The Parisian Morgue presents perhaps one of the best examples of the transformative force that institutional power brought to one of the most basic elements of life. Though throughout history the morgue had always served as “a depository for the anonymous dead”[1] the imposition of the state in this matter, specifically the police prefecture, strove to make the process of identification into a clean and ordered matter.

In the 18th century, the existing city morgue, also know as the basse-geole, was a remote underground site, linked with a Prison located at Chatelet. The basement viewing chamber, described as a “stinking pestilent place” came to represent everything wrong with prior levels of regulation in terms of institutional presence, hygiene, and order. In its role, pursuant of the identification of corpses, “visitors could only present themselves one at a time; in order to look into the horrible and somber cave they were forced to breathe the poisoned air of this grotto and put their faces against a narrow opening.”[2]

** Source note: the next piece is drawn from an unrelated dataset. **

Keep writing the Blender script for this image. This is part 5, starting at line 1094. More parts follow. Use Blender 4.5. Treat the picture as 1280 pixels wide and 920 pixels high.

With an 1804 police order, under the new administration of the First Empire, the morgue was officially transferred to a “specially designed building in the shape of a Greek temple,” a former butcher-shop located at the place du Marche-Neuf. The location was not only central to the city of Paris, located on the Ile-de-la-Cite, but brought with it a massive increase in visibility by a bustling and curious public. The architecture, which promoted a stark visual presentation of death, with a gigantic viewing salon, bridged the gap between living and dead, in a senses feeding into the visual culture and sense of spectacle evolving in this time period.

The institution of the morgue, was therefore central to the production of a new visual culture in Paris. The architecture sought to emphasize the clean lines, and grandiosity of a new French manner of thinking – in this sense too, its subject matter, death came to be increasingly linked with a visual manner of thinking within Paris. Themes of fantasmorgia, shadows & darkness came to represent a fascination of the unknown beyond its administrative function. The initial curiosity which would bring as many as 40,000 individuals through the morgue’s viewing rooms in one day [3], evolved into a manner of thinking that embraced these new forms on a daily level.